“Some of what I will tell you is fact,” Oscar Isaac intones in the opening moments of the new teaser trailer for Academy Award winner Guillermo del Toro’s highly anticipated Frankenstein adaptation, which premiered on May 31 at Netflix Tudum 2025: The Live Event. “Some is not. But it is all true.” The truth of this particular tale is in the eye of the beholder — whether that’s the eye of Victor Frankenstein (Isaac), or the misbegotten creature (Jacob Elordi) he’s created. You can see the full teaser above.
“This has been, for me, the culmination of a journey that has occupied most of my life,” del Toro told the crowd during the live event. “I first read Mary Shelley’s Frankenstein as a kid and saw [star of the 1931 adaptation] Boris Karloff in, what became for me, an almost religious state. Monsters have become my personal belief system.”

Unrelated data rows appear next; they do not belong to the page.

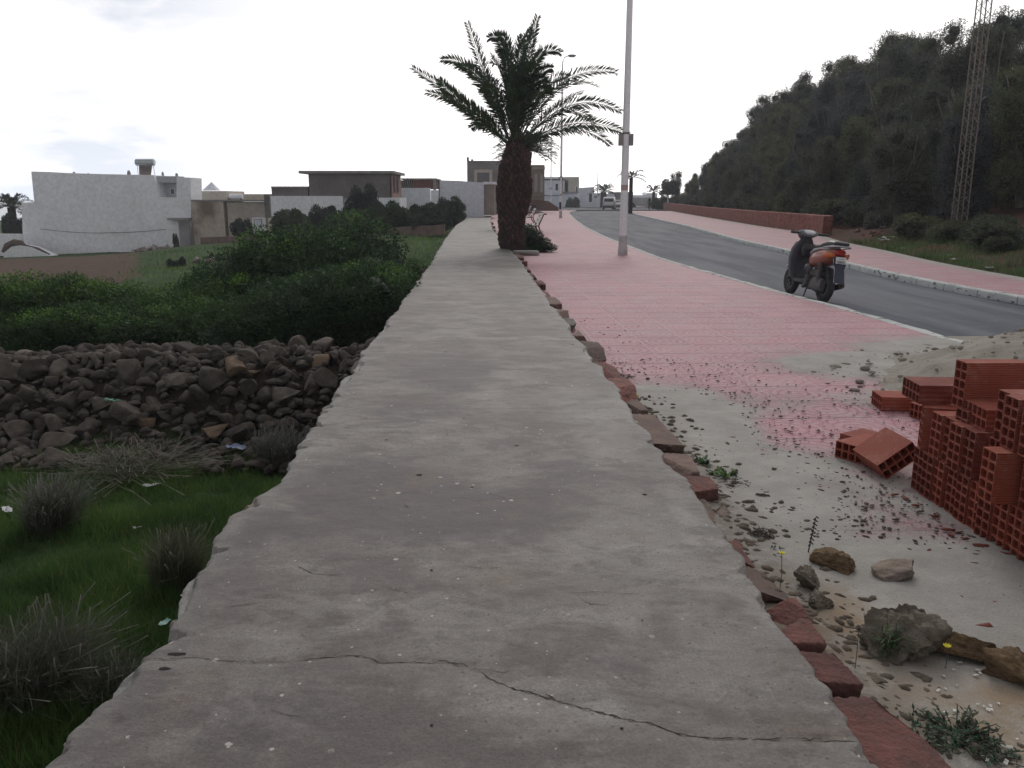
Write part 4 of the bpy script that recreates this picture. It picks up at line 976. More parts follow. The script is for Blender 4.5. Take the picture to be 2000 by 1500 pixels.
# ================================================================== palms
def frond_mesh(name, pts, ll=.4, n=70, seed=0, w_=.030, t0=.13, vee=.35, rad=.028, m=None, side=None, roll=0.):
    """pts: quadratic bezier start, control, tip"""
    r = np.random.default_rng(seed); S, C, T = [np.array(p, float) for p in pts]
    f = lambda t: (1 - t) ** 2 * S + 2 * t * (1 - t) * C + t * t * T
    V = []; Fs = []; tint = []
    K = 14; prev = None
    for i in range(K + 1):
        t = i / K; p = f(t); d = f(min(1, t + .02)) - f(max(0, t - .02)); d /= np.linalg.norm(d)
        s = np.cross(d, side if side is not None else (0, 0, 1.)); s /= max(np.linalg.norm(s), 1e-6); u = np.cross(s, d); rr = rad * (1 - .85 * t) + .003
        V += [p + s * rr, p + u * rr * .6, p - s * rr, p - u * rr * .6]; tint += [.95] * 4
        if i:
            b = len(V) - 8
            Fs += [(b + j, b + (j + 1) % 4, b + 4 + (j + 1) % 4, b + 4 + j) for j in range(4)]
    for i in range(n):
        t = t0 + (1 - t0) * (i + .5) / n; p = f(t); d = f(min(1, t + .02)) - f(max(0, t - .02)); d /= np.linalg.norm(d)
        s = np.cross(d, side if side is not None else (0, 0, 1.)); s /= max(np.linalg.norm(s), 1e-6); u = np.cross(s, d)
        if u[2] < 0: u = -u
        s, u = s * math.cos(roll) + u * math.sin(roll), u * math.cos(roll) - s * math.sin(roll)
        L_ = ll * (min(1, (t - t0) / .15 + .35)) * (1 - .62 * max(0, (t - .55) / .45) ** 1.5)
        for sg in (-1, 1):
            a = d * (.62 + .25 * t) + s * sg * .72 + u * (vee + r.normal() * .22) + r.normal(size=3) * .07; a /= np.linalg.norm(a)
            q = np.cross(a, u); q /= np.linalg.norm(q); l = L_ * r.uniform(.82, 1.1); b = len(V)
            V += [p - q * w_ * .3, p + a * l * .45 - q * w_ * .5 , p + a * l + np.array((0, 0, -.06)) * l, p + a * l * .45 + q * w_ * .5]
            Fs.append((b, b + 1, b + 2, b + 3)); tint += [r.uniform(.1, .7)] * 4
    me = mesh_np(name, np.array(V), np.array(Fs), m or LEAF_PALM, {'tint': np.array(tint)})
    return me
PBARK = mat('palm_boots', (.050, .026, .022), (.022, .014, .012), 5, .95, .9, 18, dist=.04)
PBOOT = mat('palm_stub', (.115, .065, .052), (.035, .020, .018), 5, .9, .7, 20, dist=.03)
D0 = 23.9
pb = P(1005, 493, 0); palm = tag(empty('palm_tree', (pb.x, D0, 0)), 'big date palm with a thick bulging trunk growing beside the concrete wall', 'palm tree')
prof = [(506, 1003, 25), (494, 1003, 26), (475, 1000, 27), (455, 999, 26.5), (438, 999, 26.5), (424, 1000, 28), (410, 1002, 31.5), (392, 1003, 35), (372, 1004, 36), (352, 1005, 34.5), (334, 1006, 32), (316, 1008, 29), (302, 1008, 25), (290, 1007, 19), (277, 1007, 13), (262, 1007, 9)]
ppm = 68.
def trunk_at(py):
    ys_ = [p[0] for p in prof][::-1]; xc = np.interp(py, ys_, [p[1] for p in prof][::-1]); hw = np.interp(py, ys_, [p[2] for p in prof][::-1]); c = at(xc, py, D0); return c, hw / ppm
V = []; nr, nc_ = 90, 48
for i in range(nr):
    py = 506 - (506 - 262) * i / (nr - 1); c, rr = trunk_at(py)
    for j in range(nc_):
        a = 2 * math.pi * j / nc_; V.append((a, rr, c.x, c.z))
V = np.array(V); cyl = np.stack([np.cos(V[:, 0]) * 3, np.sin(V[:, 0]) * 3, V[:, 3] * 4.], 1)
rr = V[:, 1] * (.74 + .3 * fbm(cyl, 91, 4)) ; vx = V[:, 2] + np.cos(V[:, 0]) * rr - pb.x; vy = np.sin(V[:, 0]) * rr
idx = np.arange(nr * nc_).reshape(nr, nc_); nx = np.roll(idx, -1, 1)
Fc = np.stack([idx[:-1], nx[:-1], nx[1:], idx[1:]], -1).reshape(-1, 4)
trunk = link('trunk', mesh_np('trunk', np.stack([vx, vy, V[:, 3]], 1), Fc, PBARK, smooth=True), palm)
mb = MB(); r = random.Random(9)
for i in range(480):
    py = 482 - 210 * (i / 480) ** .9 + r.uniform(-2, 2); c, rr = trunk_at(py); a = i * 2.39996 + r.uniform(-.12, .12)
    o_ = Vector((math.cos(a), math.sin(a), 0)); s_ = Vector((-o_.y, o_.x, 0)); p = Vector((c.x - pb.x, 0, c.z)) + o_ * rr * .86
    L_ = r.uniform(.07, .15) * (.6 + .5 * rr); wd = r.uniform(.04, .07) * (.5 + rr); dn = Vector((0, 0, 1))
    tipc = p + o_ * L_ * .42 + dn * L_ * .8
    mb.add([p - s_ * wd - o_ * .04, p + s_ * wd - o_ * .04, p + o_ * .045 - dn * .03, tipc - s_ * wd * .6, tipc + s_ * wd * .6, tipc + o_ * .025 - dn * .02], [(0, 1, 4, 3), (1, 2, 5, 4), (2, 0, 3, 5), (3, 4, 5), (2, 1, 0)])
mb.build('leaf_stubs', PBOOT, trunk)
FR = [((1000, 285), (958, 190), (913, 45), .2), ((1006, 280), (1022, 130), (1050, 33), -.1), ((1002, 280), (1000, 120), (1036, 60), .5), ((1010, 280), (1030, 70), (1094, 103), .4),
      ((998, 282), (945, 110), (863, 117), .1), ((1002, 280), (1000, 50), (956, 74), .8), ((1004, 280), (1005, 60), (975, 72), -.5), ((998, 286), (905, 195), (806, 133), -.2), ((998, 290), (935, 200), (834, 181), -.6),
      ((1012, 286), (1075, 118), (1204, 141), .2), ((1012, 288), (1110, 160), (1212, 218), -.4), ((1012, 290), (1120, 208), (1226, 262), -.2), ((1010, 284), (1045, 130), (1078, 134), -1.0), ((1010, 284), (1060, 140), (1110, 150), 1.2),
      ((996, 290), (950, 230), (920, 250), 1.0), ((1015, 292), (1070, 200), (1140, 180), 1.5), ((998, 284), (950, 150), (905, 130), 1.0), ((1006, 284), (990, 130), (960, 110), -1.2), ((1006, 284), (1030, 130), (1060, 100), 1.2),
      ((1000, 292), (985, 262), (962, 262), -.3), ((1014, 292), (1035, 262), (1060, 270), -.3)]
r = random.Random(13)
for (S_, C_, T_, dp) in [FR[k] for k in (0, 1, 4, 7, 8, 9, 10, 11, 12)]:
    FR.append((S_, (C_[0] + r.uniform(-8, 8), C_[1] + 12), (1006 + (T_[0] - 1006) * r.uniform(.72, .86), T_[1] + r.uniform(8, 30)), dp + r.choice((-1.1, .9))))
for i in range(12):
    q = (i + .5) / 12 * 2 - 1; tx = 1006 + q * 74 + r.uniform(-8, 8); ty = 95 + 75 * abs(q) ** 1.3 + r.uniform(-25, 45); FR.append(((1006, 284), (1006 + q * 42, ty - r.uniform(0, 30)), (tx, ty), r.uniform(-1.8, 1.8)))
for i in range(5):
    q = r.uniform(-1, 1); FR.append(((1006, 284), (1006 + q * 20, 170 + r.uniform(0, 30)), (1006 + q * 55, r.uniform(170, 225)), r.uniform(-2.2, -1.3)))
for i, (S, C, T, dep) in enumerate(FR):
    s_ = at(S[0], S[1], D0); c_ = at(C[0], C[1], D0 + dep * .6); t_ = at(T[0], T[1], D0 + dep); o_ = Vector((pb.x, D0, 0))
    small = i in (19, 20)
    link('frond', frond_mesh('frond', (s_ - o_, c_ - o_, t_ - o_),   .40 if not small else .2, 80 if not small else 24, i, vee=.25, w_=.032, roll=((i * 37) % 3 - 1) * .25 + (1.15 if i < 15 else .7) * (1 if i % 2 else -1)), palm)
def small_palm(name, base, trunk_h, tr, R0, nf, seed, label, ll=.3, up=.9, lean=0., wl=.05):
    e_ = tag(empty(name, base), label, 'palm tree', 'palms along the far road'); r = random.Random(seed)
    mb = MB(); mb.tube([(0, 0, -.3), (lean * .4, 0, trunk_h * .5), (lean, 0, trunk_h)], [tr * 1.1, tr, tr * .95], 10); mb.build('trunk', PBARK, e_, smooth=True)
    for i in range(nf):
        a = i * 2.39996 + r.uniform(-.2, .2); q = i / nf; S = Vector((lean, 0, trunk_h)); el_ = up * (1.25 - 1.3 * q)
        d = Vector((math.cos(a), math.sin(a), 0)); C = S + d * R0 * .5 * math.cos(el_ * .6) + Vector((0, 0, R0 * .75 * math.sin(max(el_, .1)))); T = S + d * R0 * r.uniform(.85, 1.1) * max(.35, math.cos(el_)) + Vector((0, 0, R0 * (.9 * math.sin(el_) - .32)))
        link('frond', frond_mesh('frond', (S, C, T), ll, 30, seed * 50 + i, w_=wl, rad=.03), e_)
    return e_
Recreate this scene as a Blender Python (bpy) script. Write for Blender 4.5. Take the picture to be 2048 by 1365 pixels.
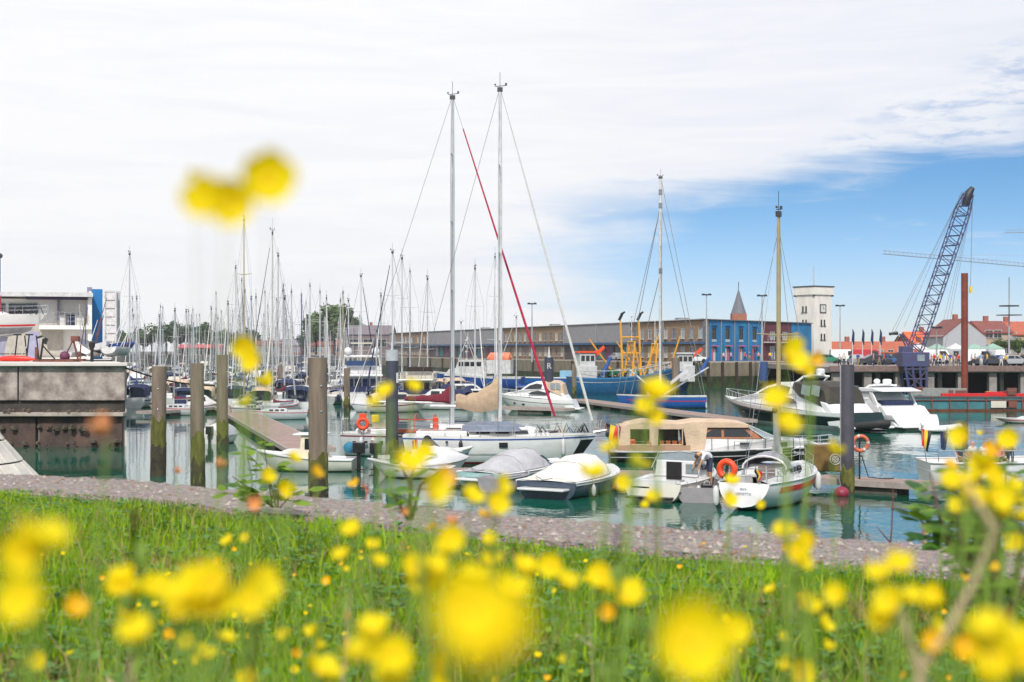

Del Toro may have been dreaming of Mary Shelley’s classic monster since childhood, but it took him decades to finally adapt the novel in earnest. In the interim, the iconography of the beloved tale seeped into the rest of del Toro’s filmography — think of the lightning-infused birth of Pinocchio in his 2022 Oscar winner Pinocchio, or the wounded humanity of Ron Perlman’s monstrous Hellboy. “Exploring the relationship between humanity and monsters, creator and creation, father and son has consumed my stories again and again,” he said on stage at Tudum 2025. “I wanted to make this film before even I had a camera, and I’ve been actively pursuing it now for 25 years.”
Now, that continuum of influence has been reversed. Fans of del Toro’s work will note plenty of familiar imagery in the new teaser, from Isaac’s Victor standing on a decaying staircase holding a candelabra (see: Crimson Peak) to a blood-red angelic figure surrounded in flames (see: the Angel of Death in Hellboy II: The Golden Army, the blue Wood Sprite and the sphinxlike Death in Pinocchio, and even the Faun in Pan’s Labyrinth).
For Isaac, playing the part of Victor Frankenstein has been “the experience of a lifetime. The passion, the love, and dedication we’ve all put into this movie is reflected in every frame,” said the actor during the live event. “This film stands on the shoulders of every creature feature, but it is a dark and sumptuous emotional drama — a character piece sprung from the pages of Mary Shelley’s classic novel.”
Mia Goth, who plays Elizabeth Lavenza, Victor’s fiancée, “couldn’t wait to dive in” when she heard del Toro was adapting the classic novel. “I love material like this, and it all started with the book,” she said.
Elordi also praised the director. “Guillermo is a real-life genius, and I am immensely grateful to be in the film and really proud of the work that we all put into it,” he said.
The teaser promises Mary Shelley’s Frankenstein, filtered through the lens of Guillermo del Toro on the grandest canvas imaginable. We can’t wait to see what new angles the celebrated filmmaker discovers.